Similarly, here it is clear that the solicitation required bidders to bid only one commission rate for all copies vended. Denis Copy's use of variable commission rates constituted a material deviation from the requirements of the solicitation and rendered its bid nonresponsive. Compu-Copy, P.S. Protest No. 90-21, July 5, 1990. The contracting officer was correct in rejecting its bid.

The protest is denied.

 

William J. Jones
Associate General Counsel
Office of Contracts and Property Law
[checked against original JLS 6/23/93]


1/This solicitation was issued as an Invitation for Bids pursuant to Chapter 2 of the Postal Contracting Manual (PCM) because the regulations that would have provided for the procurement of coin-operated photocopying services as a "structured contract" under the new Procurement Manual had not yet taken effect.

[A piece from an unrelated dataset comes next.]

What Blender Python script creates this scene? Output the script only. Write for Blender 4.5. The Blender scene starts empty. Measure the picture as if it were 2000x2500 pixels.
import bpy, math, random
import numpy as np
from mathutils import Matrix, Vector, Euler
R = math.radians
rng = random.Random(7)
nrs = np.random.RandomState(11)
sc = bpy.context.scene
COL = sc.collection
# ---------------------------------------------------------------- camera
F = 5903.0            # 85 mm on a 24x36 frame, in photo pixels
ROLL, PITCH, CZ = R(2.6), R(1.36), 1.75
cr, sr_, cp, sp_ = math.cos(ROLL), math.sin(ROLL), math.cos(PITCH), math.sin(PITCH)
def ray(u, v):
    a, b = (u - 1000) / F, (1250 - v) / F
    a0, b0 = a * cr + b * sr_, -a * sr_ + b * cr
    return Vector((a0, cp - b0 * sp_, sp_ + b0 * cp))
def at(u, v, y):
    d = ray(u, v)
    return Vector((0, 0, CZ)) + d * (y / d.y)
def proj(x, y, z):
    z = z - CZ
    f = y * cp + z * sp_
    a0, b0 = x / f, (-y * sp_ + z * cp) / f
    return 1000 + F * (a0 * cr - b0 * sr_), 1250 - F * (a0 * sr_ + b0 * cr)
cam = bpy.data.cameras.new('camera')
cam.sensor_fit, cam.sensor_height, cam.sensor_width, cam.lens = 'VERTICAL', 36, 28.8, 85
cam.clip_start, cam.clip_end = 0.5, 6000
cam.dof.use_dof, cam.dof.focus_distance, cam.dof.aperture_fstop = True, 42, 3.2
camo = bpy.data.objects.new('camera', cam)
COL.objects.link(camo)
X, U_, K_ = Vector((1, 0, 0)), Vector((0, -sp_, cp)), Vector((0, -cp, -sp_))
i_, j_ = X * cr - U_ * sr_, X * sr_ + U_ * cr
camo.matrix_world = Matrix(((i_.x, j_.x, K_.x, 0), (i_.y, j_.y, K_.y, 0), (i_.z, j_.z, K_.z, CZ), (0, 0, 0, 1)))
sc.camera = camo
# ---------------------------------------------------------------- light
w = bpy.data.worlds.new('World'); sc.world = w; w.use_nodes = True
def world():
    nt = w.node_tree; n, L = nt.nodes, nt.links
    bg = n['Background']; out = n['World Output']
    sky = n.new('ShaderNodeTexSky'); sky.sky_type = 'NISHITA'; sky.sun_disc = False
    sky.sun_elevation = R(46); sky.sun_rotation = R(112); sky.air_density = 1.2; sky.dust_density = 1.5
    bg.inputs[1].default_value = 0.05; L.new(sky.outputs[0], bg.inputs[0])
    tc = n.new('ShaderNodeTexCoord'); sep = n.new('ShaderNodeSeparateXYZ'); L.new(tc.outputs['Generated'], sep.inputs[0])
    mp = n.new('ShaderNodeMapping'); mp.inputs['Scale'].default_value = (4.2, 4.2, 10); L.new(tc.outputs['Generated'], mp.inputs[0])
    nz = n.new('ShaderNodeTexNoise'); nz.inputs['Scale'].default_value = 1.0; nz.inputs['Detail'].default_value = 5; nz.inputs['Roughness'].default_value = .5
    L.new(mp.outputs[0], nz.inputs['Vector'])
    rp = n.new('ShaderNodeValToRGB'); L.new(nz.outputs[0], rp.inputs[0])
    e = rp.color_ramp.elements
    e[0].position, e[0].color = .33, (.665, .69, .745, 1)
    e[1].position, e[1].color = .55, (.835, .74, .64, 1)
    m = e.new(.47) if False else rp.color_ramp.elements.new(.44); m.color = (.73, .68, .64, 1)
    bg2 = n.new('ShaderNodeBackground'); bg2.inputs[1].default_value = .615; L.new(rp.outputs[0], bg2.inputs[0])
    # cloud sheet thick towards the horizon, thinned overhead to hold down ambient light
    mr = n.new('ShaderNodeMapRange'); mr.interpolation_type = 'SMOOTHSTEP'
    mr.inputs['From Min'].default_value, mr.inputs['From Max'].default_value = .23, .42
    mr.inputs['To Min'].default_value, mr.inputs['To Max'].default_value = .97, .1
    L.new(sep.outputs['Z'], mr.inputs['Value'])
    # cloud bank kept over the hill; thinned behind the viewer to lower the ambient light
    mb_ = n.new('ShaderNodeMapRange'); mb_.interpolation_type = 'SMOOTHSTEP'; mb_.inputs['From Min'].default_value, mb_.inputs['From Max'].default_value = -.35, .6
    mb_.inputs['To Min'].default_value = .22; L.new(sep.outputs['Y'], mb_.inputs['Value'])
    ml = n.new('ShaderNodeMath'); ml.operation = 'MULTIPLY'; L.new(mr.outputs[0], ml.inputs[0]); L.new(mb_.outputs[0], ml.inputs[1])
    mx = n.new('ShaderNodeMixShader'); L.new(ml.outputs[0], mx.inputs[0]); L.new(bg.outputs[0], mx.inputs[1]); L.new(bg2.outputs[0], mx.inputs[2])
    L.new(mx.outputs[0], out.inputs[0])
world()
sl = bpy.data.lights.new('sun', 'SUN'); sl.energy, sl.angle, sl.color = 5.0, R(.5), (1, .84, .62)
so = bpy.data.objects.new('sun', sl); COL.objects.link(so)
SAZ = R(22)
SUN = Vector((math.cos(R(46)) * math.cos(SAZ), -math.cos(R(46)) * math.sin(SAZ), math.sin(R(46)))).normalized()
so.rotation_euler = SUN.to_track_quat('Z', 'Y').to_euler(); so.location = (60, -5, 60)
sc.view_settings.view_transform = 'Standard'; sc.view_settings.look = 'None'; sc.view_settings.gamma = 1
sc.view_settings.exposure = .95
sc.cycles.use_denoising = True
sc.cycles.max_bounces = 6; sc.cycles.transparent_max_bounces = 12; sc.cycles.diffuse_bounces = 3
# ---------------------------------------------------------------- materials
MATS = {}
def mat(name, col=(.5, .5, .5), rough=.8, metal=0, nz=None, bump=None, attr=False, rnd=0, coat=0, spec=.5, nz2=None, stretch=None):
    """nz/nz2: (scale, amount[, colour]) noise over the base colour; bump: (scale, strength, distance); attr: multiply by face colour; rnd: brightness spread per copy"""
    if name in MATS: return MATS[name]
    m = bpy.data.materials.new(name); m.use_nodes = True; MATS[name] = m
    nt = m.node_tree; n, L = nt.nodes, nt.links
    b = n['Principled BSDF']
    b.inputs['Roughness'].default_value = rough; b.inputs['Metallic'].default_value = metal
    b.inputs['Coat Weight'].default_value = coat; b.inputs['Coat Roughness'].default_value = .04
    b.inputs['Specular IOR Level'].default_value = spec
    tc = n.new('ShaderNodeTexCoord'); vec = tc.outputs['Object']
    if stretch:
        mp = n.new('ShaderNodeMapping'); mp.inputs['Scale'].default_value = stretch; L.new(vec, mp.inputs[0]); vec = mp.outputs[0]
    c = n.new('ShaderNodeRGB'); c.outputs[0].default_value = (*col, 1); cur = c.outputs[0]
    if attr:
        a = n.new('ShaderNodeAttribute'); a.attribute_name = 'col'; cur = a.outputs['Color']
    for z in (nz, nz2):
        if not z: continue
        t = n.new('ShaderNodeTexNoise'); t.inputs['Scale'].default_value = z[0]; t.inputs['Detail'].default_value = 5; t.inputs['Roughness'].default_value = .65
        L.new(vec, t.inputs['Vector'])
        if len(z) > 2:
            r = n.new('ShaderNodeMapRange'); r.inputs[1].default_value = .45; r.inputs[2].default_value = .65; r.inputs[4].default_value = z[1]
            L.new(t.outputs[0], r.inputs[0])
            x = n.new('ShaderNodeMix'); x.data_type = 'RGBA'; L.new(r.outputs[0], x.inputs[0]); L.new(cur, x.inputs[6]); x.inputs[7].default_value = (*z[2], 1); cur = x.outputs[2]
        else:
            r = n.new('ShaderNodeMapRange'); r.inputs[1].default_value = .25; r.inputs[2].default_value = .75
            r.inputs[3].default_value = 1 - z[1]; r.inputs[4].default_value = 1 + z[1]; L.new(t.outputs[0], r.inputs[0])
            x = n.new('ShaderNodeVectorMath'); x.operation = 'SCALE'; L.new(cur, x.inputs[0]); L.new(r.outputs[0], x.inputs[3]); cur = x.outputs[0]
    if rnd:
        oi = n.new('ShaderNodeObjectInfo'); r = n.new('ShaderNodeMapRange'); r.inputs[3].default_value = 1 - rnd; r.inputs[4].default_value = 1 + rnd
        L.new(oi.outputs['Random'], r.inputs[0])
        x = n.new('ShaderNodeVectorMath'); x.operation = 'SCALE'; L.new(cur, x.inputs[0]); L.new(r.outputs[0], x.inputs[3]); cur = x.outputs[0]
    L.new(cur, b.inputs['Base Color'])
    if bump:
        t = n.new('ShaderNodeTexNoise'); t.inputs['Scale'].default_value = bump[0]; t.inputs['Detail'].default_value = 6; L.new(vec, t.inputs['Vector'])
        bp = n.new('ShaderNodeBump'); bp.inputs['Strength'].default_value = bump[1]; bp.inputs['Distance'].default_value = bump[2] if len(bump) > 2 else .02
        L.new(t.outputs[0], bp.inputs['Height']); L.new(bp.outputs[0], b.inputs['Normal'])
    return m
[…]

2/Paragraph twenty two reads, in pertinent part: "Under service plan 3, USPS must pay you within 30 days after receiving your invoice. When you make a payment, you must also send reports to the contracting officer and the postmaster in charge of the office where the machine is located. You may use whatever format you choose for the report, but it must contain the following information:

                        * * *
c. Number of days the report covers.
d. Number of copies sold.
e. Number of copies USPS made for its own use.
f. Number of test copies (you made).
g. Amount due USPS.
h. Credit to USPS for test copies or customer refunds.
i. Total paid to USPS."

3/By applying the evaluation formula to the monthly numbers supplied by Denis Copy, (50% x 254 x 480) + (99% x 254 x 265), a monthly commission of $125.59 is obtained, compared to the $111.75 bid by Pitney Bowes.

4/The bid thus creates an ambiguity notwithstanding the protester's earnest assurances to the contrary

5/Arguably, the bid involves a third commission rate as well - no commission for any copies in excess of 750 per month (27 per day or more).

6/The only difference between the solicitation language in Equipment Marketing and the present case is that the words "per copy" were located to the left of the single commission rate space in Equipment Marketing. This minor difference does not affect the result reached in this case.